6. Implications for Cross-Layer Congestion Control Research

The performance of BBRv3 over Wi-Fi 6 is a direct function of the interaction between transport-layer pacing, MAC-layer scheduling, and queueing strategy. End-to-end rate adaptation in BBRv3 cannot compensate for excessive or unstable queueing delays at unmanaged bottlenecks. Model-based CCAs such as BBRv3 benefit substantially from deterministic channel service in TWT-enabled MAC configurations and from predictable airtime allocation in OFDMA/MU-MIMO contexts (Rajendran et al., 1 May 2025, Islam, 2023).
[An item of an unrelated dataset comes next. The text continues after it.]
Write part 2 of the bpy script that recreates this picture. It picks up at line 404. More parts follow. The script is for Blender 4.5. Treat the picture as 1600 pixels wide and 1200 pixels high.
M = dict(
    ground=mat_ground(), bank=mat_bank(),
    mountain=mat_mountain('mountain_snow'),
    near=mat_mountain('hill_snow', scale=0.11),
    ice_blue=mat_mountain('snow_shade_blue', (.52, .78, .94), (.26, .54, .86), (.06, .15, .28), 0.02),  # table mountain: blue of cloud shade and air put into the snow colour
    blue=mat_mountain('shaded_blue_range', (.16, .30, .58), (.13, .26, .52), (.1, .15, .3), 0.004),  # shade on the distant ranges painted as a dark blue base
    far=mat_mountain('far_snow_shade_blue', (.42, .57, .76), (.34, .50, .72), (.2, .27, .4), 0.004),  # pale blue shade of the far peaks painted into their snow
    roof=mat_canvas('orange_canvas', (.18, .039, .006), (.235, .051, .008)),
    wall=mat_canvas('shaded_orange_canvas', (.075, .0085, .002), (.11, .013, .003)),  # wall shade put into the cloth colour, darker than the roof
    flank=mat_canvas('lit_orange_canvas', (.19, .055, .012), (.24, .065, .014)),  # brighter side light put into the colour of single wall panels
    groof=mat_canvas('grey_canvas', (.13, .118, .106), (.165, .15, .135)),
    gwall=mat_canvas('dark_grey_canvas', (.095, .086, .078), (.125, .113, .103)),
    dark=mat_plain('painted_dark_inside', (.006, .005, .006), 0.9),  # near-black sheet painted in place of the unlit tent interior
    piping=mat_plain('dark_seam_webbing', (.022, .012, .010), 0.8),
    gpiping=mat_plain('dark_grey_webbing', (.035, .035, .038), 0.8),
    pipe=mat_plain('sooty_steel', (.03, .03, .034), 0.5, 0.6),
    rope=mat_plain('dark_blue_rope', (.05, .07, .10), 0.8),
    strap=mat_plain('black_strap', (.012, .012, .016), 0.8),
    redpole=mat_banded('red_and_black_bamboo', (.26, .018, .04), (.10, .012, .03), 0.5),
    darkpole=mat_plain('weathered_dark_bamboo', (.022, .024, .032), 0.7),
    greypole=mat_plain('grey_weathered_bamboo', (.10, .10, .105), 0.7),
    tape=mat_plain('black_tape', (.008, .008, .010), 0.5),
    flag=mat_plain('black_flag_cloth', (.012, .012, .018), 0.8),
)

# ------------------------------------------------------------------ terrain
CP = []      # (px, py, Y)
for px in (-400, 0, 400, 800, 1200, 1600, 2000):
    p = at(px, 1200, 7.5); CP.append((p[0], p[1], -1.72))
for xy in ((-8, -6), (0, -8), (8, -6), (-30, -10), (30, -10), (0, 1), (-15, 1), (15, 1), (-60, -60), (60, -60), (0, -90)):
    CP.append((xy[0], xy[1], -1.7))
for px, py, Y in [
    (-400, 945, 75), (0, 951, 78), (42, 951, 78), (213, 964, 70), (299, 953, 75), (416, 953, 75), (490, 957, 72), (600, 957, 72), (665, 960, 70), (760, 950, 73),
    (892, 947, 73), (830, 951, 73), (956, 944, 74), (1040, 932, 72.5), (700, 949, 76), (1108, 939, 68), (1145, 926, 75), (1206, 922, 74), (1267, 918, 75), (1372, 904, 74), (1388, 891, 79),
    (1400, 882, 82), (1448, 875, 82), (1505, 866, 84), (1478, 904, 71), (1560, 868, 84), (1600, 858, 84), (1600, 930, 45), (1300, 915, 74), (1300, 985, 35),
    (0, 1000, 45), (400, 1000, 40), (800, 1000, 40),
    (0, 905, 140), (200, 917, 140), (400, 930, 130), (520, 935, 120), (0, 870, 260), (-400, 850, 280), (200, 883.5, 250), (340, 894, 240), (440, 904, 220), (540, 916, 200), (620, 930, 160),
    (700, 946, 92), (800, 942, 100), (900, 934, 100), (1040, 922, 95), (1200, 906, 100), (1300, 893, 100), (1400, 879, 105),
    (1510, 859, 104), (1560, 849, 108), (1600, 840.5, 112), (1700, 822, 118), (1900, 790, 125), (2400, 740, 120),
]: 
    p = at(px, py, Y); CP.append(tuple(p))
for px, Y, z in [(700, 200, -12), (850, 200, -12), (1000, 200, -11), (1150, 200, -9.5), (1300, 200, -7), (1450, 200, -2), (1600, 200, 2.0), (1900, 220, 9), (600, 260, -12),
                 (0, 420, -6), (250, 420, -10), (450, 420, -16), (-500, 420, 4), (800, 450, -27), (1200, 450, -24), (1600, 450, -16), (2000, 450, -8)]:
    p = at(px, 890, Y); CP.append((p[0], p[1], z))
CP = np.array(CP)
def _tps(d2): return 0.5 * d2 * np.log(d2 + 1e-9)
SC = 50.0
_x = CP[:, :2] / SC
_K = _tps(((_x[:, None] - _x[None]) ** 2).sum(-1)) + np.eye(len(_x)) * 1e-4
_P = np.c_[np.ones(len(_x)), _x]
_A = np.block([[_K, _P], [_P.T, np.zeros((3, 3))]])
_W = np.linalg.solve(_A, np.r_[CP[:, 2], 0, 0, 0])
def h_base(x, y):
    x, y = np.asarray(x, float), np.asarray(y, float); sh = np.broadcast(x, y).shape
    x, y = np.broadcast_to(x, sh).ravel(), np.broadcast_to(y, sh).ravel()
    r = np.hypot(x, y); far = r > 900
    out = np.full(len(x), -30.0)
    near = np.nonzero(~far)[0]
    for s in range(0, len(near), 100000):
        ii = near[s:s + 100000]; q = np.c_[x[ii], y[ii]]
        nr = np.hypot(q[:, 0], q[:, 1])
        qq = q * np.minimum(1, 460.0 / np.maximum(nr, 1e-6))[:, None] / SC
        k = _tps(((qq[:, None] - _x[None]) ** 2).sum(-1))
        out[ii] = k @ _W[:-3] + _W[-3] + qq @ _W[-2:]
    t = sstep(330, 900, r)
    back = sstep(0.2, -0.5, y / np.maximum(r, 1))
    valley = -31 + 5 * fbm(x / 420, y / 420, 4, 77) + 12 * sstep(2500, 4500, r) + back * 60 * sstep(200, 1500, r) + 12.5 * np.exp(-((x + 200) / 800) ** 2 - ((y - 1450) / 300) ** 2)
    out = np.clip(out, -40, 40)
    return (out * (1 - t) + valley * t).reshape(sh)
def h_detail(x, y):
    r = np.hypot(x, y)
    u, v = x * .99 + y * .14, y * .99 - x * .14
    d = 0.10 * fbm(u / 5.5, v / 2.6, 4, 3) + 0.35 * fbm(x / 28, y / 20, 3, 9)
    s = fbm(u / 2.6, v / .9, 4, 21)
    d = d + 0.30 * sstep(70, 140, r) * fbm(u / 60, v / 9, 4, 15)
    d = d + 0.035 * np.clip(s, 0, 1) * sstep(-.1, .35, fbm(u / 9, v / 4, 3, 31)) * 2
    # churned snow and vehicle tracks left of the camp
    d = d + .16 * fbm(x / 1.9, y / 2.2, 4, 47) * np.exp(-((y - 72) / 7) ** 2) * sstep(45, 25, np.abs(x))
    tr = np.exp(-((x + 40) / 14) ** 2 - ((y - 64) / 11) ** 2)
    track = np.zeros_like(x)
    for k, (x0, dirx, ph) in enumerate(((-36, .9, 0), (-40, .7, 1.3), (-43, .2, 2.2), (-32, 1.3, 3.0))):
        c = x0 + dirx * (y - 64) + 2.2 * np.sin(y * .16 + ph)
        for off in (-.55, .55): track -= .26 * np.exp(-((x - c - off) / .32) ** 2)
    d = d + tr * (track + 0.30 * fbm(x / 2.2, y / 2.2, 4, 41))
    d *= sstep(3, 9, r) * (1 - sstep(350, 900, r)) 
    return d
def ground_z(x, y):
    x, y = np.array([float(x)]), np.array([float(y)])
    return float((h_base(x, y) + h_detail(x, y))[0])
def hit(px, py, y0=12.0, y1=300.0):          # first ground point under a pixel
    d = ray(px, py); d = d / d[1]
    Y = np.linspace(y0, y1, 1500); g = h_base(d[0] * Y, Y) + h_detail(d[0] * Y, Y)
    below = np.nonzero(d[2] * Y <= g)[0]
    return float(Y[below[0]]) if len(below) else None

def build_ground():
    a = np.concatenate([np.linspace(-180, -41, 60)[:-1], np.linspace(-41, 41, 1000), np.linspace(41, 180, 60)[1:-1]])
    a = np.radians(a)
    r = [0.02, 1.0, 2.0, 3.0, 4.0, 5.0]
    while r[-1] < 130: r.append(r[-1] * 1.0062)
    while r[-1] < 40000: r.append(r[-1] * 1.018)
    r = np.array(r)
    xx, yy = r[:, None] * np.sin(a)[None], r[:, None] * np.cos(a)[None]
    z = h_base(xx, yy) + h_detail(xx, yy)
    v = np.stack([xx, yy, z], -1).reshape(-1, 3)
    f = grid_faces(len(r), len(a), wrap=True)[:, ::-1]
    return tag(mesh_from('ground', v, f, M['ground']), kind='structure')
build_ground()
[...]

This highlights the importance of cross-layer design—whereby MAC-layer and AQM feedback explicitly inform, or even constrain, the operation of the transport congestion control state machine.

7. Research Directions and Open Challenges

Further research is required in the following areas:

  • Wi-Fi–aware BBRv3 pacing gains: Static pacing_gain parameters are suboptimal for highly variable OFDMA schedules; adaptive schemes tied to MAC-level service observations are warranted (Shrestha et al., 20 Dec 2025).
  • Integration with deterministic access mechanisms: Combining BBRv3 with TWT-based schedules or with advanced hybrid MAC protocols (HTFA, ERA, PRS) can eliminate variability in service receipt, thereby improving BBRv3’s bandwidth and RTT estimation fidelity (Rajendran et al., 1 May 2025, Islam, 2023).
  • Coexistence with legacy CCAs: Hybrid deployments remain prevalent; robust operation must ensure BBRv3 does not starve or unduly dominate competing CUBIC or Reno flows under dynamic queue management and spatial reuse scenarios.
  • AQM enhancements for wireless scheduling: CAKE and FQ-CoDel demonstrate the necessity for per-flow fairness and latency regulation, but further AQM refinement, tailored to the peculiarities of scheduled wireless networks, may be required to harmonize queue drainage and congestion signaling with BBRv3’s model-based approach (Shrestha et al., 20 Dec 2025).

BBRv3 in Wi-Fi 6 home networks thus represents an ongoing confluence of model-driven congestion control, MU-OFDMA scheduling, and sophisticated queue-management—a domain where cross-layer analytic models and coordinated algorithmic adaptation remain essential research priorities.